Entrambi, al pari di Caino e Set, avrebbero a loro volta generato progenie destinata a popolare l’intero globo (il rock progressivo come il metal è un genere senza epoca e senza frontiere, basti pensare ai Crucis e ai Magma argentini, ai Bacamarte brasiliani, ai Phoenix rumeni … ).
Se si esclude, quindi, la co(Eva) matrice teutonica di Kraut Rock (forse, insieme al Jazz, la più fulgida intuizione musicale della seconda metà del nostro secolo … ma loro avevano per sé, quali padri putativi, Schoenberg e Stockhausen), il rock progressive di stampo anglosassone è quanto di più rappresentativo in musica vi sia stato a cavallo tra il finire degli anni sessanta e la prima metà degli anni settanta.
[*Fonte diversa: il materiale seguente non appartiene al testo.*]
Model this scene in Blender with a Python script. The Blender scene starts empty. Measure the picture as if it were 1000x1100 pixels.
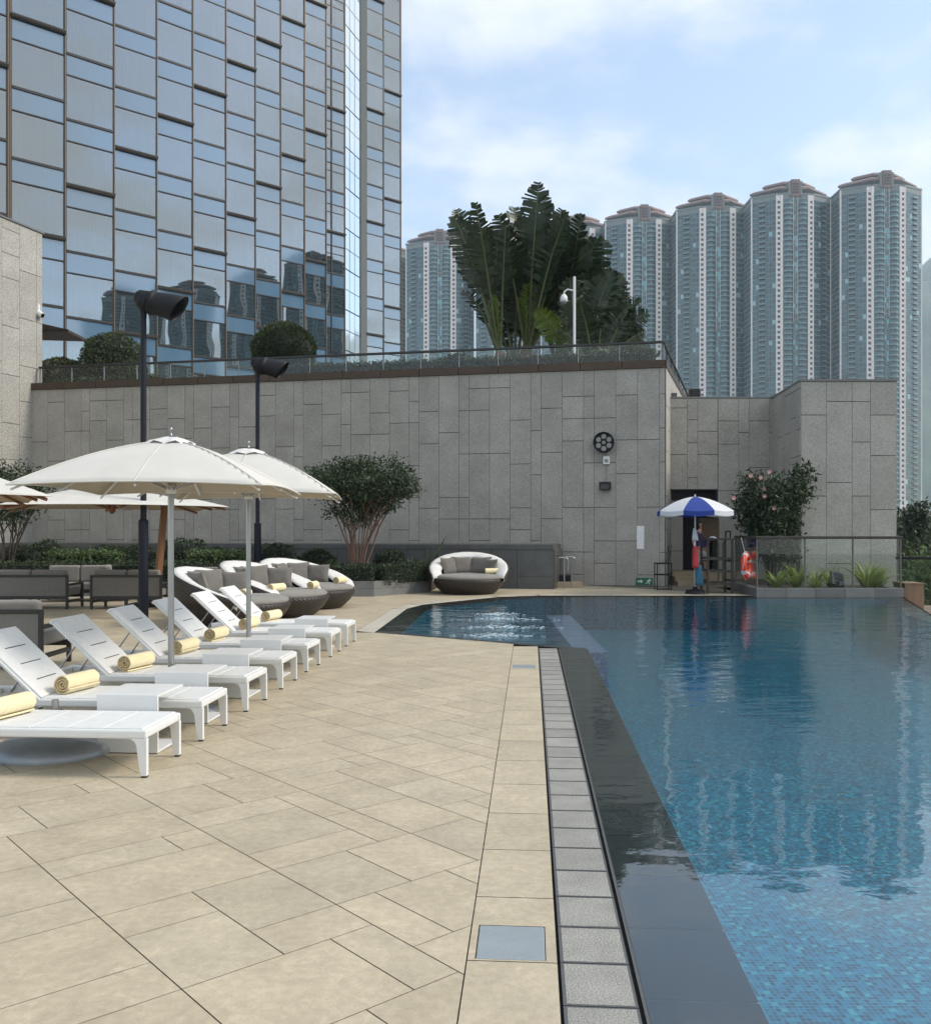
import bpy, math, random
import numpy as np
from mathutils import Vector, Matrix
R = math.radians
S = bpy.context.scene
COL = S.collection
rnd = random.Random(7)
EYE, HZ, FX = 1.6, 570.0, 1000.0

def px(x, y, Y):
    """a point of the site at depth Y that was measured at x, y in the photograph"""
    return Vector(((x - 500.0) / FX * Y, Y, EYE + (HZ - y) / FX * Y))

# ------------------------------------------------------------------ materials
def mat(name):
    m = bpy.data.materials.new(name); m.use_nodes = True
    n = m.node_tree.nodes; n.clear()
    return m, n, m.node_tree.links

def simple(name, col, rough=0.6, metal=0.0, var=0.0, vscale=6.0, bump=0.0, bscale=40.0, tint=False,
           spec=0.5, detail=4.0, transl=0.0, stretch=None, vein=0.0, coat=0.0, sheen=0.0, speck=0.0, sscale=60.0):
    m, n, l = mat(name)
    out = n.new('ShaderNodeOutputMaterial'); b = n.new('ShaderNodeBsdfPrincipled')
    b.inputs['Roughness'].default_value = rough; b.inputs['Metallic'].default_value = metal
    b.inputs['Specular IOR Level'].default_value = spec
    b.inputs['Coat Weight'].default_value = coat
    b.inputs['Sheen Weight'].default_value = sheen
    cur = n.new('ShaderNodeRGB'); cur.outputs[0].default_value = (*col, 1); cur = cur.outputs[0]
    tc = n.new('ShaderNodeTexCoord').outputs['Object']
    if stretch:
        mp = n.new('ShaderNodeMapping'); mp.inputs['Scale'].default_value = stretch
        l.new(tc, mp.inputs['Vector']); tc = mp.outputs[0]
    def noise(scale, det=4.0):
        t = n.new('ShaderNodeTexNoise'); t.inputs['Scale'].default_value = scale
        t.inputs['Detail'].default_value = det; l.new(tc, t.inputs['Vector']); return t.outputs['Fac']
    def mulby(cur, fac, lo, hi, a=0.3, bb=0.7):
        r = n.new('ShaderNodeMapRange'); r.inputs['From Min'].default_value = a; r.inputs['From Max'].default_value = bb
        r.inputs['To Min'].default_value = lo; r.inputs['To Max'].default_value = hi; l.new(fac, r.inputs['Value'])
        x = n.new('ShaderNodeMix'); x.data_type = 'RGBA'; x.blend_type = 'MULTIPLY'; x.inputs['Factor'].default_value = 1
        l.new(cur, x.inputs['A']); l.new(r.outputs[0], x.inputs['B']); return x.outputs['Result']
    if var: cur = mulby(cur, noise(vscale, detail), 1 - var, 1 + var)
    if speck: cur = mulby(cur, noise(sscale, 2.0), 1 - speck, 1 + speck, .35, .65)
    if vein:
        for vs_, w_ in ((1.7, .010), (4.5, .014)):
            k = n.new('ShaderNodeMath'); k.operation = 'SUBTRACT'; k.inputs[1].default_value = .5; l.new(noise(vs_, 7.0), k.inputs[0])
            k2 = n.new('ShaderNodeMath'); k2.operation = 'ABSOLUTE'; l.new(k.outputs[0], k2.inputs[0]); cur = mulby(cur, k2.outputs[0], 1+vein, 1.0, 0.0, w_)
    if tint:
        a = n.new('ShaderNodeAttribute'); a.attribute_name = 'tint'
        x = n.new('ShaderNodeMix'); x.data_type = 'RGBA'; x.blend_type = 'MULTIPLY'; x.inputs['Factor'].default_value = 1
        l.new(cur, x.inputs['A']); l.new(a.outputs['Color'], x.inputs['B']); cur = x.outputs['Result']
    l.new(cur, b.inputs['Base Color'])
    if bump:
        bn = n.new('ShaderNodeBump'); bn.inputs['Strength'].default_value = bump; bn.inputs['Distance'].default_value = 0.02
        l.new(noise(bscale, 6.0), bn.inputs['Height']); l.new(bn.outputs[0], b.inputs['Normal'])
    if transl:
        t = n.new('ShaderNodeBsdfTranslucent'); l.new(cur, t.inputs['Color'])
        mx = n.new('ShaderNodeMixShader'); mx.inputs[0].default_value = transl
        l.new(b.outputs[0], mx.inputs[1]); l.new(t.outputs[0], mx.inputs[2]); l.new(mx.outputs[0], out.inputs[0])
    else:
        l.new(b.outputs[0], out.inputs[0])
    return m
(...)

E poi vi era l’Italia, un paese che in musica ha (sempre) troppo sofferto di un’invidia del pene esterofila … finendo con emulare in nome, in fatto e in sostanza quanto proveniva d’oltre manica.
In un ginepraio di gruppi famosi e meno famosi, che dalla PFM, passando per il Banco del Mutuo Soccorso, per le produzioni della Cramps Records, per gli Osanna, le Orme, i Trip, le Arti + Mestieri, il Balletto di Bronzo, i Perigeo … arrivano sino alla Locanda delle Fate, a Quella Vecchia Locanda, ai Biglietto per l’Inferno, agli Stormy Six, furono poche le vere bisettrici capaci di tagliare in due con originalità uno scenario musicale saturo di cloni non sempre riusciti e oggi oggetti di culto per nostalgici appassionati.
Bisettrice furi dal coro furono sicuramente gli Area – International POPular Group e la loro voce Demetrio Stratos (tanto che è quasi una forzatura catalogarli nel prog). La loro musica, infatti, si seppe muovere oltre ogni cliché, oltre il già sentito, verso l’avanguardia, raggiungendo punte estreme con dischi come Maledetti – Maudits (ancor più totale dei classici Arbeit macht frei e Crac!), e nei concerti della metà degli anni settanta (dal vivo ad esempio nasce Caos un brano-happening in cui è il pubblico a suonare mediante due lunghi fili collegati agli oscillatori del sintetizzatore, così che la termodinamica corporea degli spettatori ne moduli l’intensità e la frequenza dei suoni ).
Ed è proprio in quegli anni che Stratos incomincia ad approfondire il personale percorso della voce, nel “Cantare la Voce”, che lo portò a esplorare le infinite potenzialità del suo strumento (al pari di colleghe illustri quali Meredith Monk, Joan La Barbara, Diamanda Galas, Cathy Berberian).
Investigazioni, diplofonie, triplofonie, flautofonie … studi … una santissima trinità vocale di testa, cuore e viscere.
Se però Stratos, con i suoi lavori, rende unica la propria voce come comunicazione puramente sonora … depaupera la stessa della forza comunicativa della parola che nei testi degli Area aveva capacità di “Evaporazione” tanto forte da essere tombale nella scomposta ricomposizione di moniti quali “Abbiamo perso la memoria del quindicesimo secolo”; sì perché Stratos oltre ad essere voce era “verbo”, colto tanto contemporaneo e proiettato verso il futuro quanto ossimoro nella “Gerontocrazia” e seminale nello “Scum”.